▶ [AIM OF THE TASK]: Extract the first line through the line containing "for a, b, m_, nm" from the listing below, exactly as written.

▶ [Scripts that build scenes]:
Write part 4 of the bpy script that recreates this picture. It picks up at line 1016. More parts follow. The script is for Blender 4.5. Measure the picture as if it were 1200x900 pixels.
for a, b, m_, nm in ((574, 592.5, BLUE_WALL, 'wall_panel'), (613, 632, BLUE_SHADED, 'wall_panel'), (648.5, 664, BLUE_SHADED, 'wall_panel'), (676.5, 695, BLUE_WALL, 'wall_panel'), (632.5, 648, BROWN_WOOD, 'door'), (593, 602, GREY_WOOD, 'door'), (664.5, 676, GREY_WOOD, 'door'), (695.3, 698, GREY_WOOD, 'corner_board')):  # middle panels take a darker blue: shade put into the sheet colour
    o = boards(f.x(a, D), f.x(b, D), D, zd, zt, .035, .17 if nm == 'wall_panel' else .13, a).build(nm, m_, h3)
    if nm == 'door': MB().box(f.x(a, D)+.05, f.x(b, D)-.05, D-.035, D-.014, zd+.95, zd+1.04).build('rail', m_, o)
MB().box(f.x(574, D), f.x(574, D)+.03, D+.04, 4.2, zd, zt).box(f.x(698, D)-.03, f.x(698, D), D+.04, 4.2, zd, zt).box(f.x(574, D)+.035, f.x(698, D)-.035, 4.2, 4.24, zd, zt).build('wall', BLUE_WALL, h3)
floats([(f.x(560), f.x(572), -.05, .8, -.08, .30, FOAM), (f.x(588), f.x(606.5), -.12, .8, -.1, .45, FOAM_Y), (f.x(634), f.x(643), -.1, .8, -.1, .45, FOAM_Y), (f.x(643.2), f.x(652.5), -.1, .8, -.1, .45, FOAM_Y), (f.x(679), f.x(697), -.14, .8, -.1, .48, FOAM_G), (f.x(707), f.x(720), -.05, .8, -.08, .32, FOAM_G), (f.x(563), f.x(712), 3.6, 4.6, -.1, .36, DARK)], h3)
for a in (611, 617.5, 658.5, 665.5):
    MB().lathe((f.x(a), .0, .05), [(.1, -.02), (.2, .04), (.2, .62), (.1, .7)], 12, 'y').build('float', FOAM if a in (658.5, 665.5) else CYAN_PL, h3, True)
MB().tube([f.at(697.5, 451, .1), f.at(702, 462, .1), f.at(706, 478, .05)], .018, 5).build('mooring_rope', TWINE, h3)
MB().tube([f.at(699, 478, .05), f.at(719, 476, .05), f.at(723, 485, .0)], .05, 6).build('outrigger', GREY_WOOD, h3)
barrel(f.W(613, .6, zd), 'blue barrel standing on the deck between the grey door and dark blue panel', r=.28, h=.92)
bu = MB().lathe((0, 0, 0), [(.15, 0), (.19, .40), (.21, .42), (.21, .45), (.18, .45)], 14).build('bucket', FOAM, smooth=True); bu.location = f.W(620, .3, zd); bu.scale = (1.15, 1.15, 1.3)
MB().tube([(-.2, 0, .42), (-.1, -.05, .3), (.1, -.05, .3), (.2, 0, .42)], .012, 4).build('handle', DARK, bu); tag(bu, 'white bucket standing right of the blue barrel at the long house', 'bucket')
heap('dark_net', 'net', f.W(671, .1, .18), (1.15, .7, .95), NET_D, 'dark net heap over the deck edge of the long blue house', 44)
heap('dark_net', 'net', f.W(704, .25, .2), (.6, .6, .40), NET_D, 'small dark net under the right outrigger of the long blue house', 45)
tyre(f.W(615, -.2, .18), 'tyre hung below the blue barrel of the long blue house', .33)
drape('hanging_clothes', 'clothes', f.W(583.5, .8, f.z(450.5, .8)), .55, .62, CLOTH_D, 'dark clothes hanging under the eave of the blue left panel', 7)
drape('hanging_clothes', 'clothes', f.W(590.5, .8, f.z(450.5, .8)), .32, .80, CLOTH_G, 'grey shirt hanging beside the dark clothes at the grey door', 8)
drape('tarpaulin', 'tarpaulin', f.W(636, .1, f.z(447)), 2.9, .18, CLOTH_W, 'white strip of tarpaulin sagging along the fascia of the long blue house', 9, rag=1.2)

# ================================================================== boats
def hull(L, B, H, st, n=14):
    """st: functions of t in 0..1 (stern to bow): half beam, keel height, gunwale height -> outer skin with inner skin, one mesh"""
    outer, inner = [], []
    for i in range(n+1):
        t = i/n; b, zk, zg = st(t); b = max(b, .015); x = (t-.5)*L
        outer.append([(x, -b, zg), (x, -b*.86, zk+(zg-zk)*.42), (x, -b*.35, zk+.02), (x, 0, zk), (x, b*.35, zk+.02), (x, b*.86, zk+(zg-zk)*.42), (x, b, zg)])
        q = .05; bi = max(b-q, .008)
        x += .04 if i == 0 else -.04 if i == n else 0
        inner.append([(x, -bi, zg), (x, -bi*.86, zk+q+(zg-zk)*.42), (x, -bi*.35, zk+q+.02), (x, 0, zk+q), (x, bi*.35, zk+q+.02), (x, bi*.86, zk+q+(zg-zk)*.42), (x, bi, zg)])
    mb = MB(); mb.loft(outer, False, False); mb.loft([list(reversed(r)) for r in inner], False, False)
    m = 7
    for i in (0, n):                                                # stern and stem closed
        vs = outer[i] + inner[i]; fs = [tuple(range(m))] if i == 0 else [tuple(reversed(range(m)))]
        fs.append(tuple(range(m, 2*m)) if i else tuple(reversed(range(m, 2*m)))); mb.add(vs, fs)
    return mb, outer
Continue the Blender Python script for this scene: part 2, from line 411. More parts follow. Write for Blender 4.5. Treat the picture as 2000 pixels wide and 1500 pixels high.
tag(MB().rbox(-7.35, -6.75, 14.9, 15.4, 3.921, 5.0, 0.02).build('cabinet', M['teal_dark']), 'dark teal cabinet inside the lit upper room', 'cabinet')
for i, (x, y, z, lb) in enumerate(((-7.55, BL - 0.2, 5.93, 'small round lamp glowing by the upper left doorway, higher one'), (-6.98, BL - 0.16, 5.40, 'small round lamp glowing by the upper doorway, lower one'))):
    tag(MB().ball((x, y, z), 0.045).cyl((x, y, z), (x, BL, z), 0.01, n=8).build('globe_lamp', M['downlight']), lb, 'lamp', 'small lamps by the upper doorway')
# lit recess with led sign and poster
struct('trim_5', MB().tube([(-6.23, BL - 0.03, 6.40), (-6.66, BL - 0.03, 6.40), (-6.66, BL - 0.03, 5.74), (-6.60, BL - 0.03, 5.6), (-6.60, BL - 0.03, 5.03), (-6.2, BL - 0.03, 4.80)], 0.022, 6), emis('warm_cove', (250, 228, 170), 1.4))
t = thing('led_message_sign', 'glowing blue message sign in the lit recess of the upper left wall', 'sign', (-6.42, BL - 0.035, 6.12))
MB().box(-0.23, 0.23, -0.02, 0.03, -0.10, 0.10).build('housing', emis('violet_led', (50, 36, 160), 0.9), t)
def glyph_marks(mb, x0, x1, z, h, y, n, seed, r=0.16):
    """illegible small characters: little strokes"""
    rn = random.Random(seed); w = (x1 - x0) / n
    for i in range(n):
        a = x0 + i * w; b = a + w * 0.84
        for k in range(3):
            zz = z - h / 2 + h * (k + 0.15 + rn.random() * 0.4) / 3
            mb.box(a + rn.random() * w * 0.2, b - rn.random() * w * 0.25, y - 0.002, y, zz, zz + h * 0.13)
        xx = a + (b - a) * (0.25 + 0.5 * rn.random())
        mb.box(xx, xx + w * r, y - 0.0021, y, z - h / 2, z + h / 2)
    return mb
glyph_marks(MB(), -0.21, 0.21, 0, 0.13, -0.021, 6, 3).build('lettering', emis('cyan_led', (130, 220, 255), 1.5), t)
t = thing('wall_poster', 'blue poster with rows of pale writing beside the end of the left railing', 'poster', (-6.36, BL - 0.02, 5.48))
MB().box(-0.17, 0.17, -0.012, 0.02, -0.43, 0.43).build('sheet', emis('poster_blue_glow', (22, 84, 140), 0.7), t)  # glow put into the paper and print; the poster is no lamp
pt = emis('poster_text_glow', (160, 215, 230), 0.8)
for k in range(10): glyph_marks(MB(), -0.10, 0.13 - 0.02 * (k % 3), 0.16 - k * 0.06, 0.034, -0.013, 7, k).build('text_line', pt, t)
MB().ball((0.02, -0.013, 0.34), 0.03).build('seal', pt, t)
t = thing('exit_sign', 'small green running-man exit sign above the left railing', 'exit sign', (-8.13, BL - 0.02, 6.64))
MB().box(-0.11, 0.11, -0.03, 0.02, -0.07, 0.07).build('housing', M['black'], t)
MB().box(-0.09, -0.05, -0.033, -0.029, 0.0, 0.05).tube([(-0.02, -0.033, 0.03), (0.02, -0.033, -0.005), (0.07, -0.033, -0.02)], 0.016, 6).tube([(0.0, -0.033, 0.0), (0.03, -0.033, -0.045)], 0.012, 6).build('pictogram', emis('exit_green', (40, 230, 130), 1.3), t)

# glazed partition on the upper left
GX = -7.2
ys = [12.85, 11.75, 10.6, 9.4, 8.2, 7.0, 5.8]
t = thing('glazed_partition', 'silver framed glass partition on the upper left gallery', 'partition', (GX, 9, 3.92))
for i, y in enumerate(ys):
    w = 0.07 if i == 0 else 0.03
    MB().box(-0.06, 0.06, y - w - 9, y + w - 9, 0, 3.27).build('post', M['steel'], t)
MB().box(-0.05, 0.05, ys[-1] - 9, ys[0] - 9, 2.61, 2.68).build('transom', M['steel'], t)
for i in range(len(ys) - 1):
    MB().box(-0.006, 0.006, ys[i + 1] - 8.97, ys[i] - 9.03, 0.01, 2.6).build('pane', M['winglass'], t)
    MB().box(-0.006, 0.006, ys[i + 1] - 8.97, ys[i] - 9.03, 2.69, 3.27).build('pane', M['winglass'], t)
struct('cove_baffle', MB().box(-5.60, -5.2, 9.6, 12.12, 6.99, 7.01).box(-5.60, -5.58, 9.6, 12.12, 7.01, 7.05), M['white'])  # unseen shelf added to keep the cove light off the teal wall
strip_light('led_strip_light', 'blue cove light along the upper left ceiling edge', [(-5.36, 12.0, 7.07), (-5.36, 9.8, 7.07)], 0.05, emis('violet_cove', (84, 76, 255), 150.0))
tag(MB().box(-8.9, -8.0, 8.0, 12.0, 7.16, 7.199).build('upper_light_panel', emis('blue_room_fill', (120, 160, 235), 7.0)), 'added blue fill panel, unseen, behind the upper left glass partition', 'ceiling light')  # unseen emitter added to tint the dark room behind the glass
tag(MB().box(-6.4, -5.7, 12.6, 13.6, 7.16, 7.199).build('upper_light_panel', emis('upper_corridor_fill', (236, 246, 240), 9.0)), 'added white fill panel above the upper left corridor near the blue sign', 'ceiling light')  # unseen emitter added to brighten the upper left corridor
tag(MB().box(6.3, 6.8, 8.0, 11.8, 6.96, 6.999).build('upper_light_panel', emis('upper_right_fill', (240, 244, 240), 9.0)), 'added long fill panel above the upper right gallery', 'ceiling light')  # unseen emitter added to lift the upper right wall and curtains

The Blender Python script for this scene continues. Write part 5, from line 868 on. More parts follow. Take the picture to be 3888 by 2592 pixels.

▶ [TASK RESPONSE]:
Write part 4 of the bpy script that recreates this picture. It picks up at line 1016. More parts follow. The script is for Blender 4.5. Measure the picture as if it were 1200x900 pixels.
for a, b, m_, nm in ((574, 592.5, BLUE_WALL, 'wall_panel'), (613, 632, BLUE_SHADED, 'wall_panel'), (648.5, 664, BLUE_SHADED, 'wall_panel'), (676.5, 695, BLUE_WALL, 'wall_panel'), (632.5, 648, BROWN_WOOD, 'door'), (593, 602, GREY_WOOD, 'door'), (664.5, 676, GREY_WOOD, 'door'), (695.3, 698, GREY_WOOD, 'corner_board')):  # middle panels take a darker blue: shade put into the sheet colour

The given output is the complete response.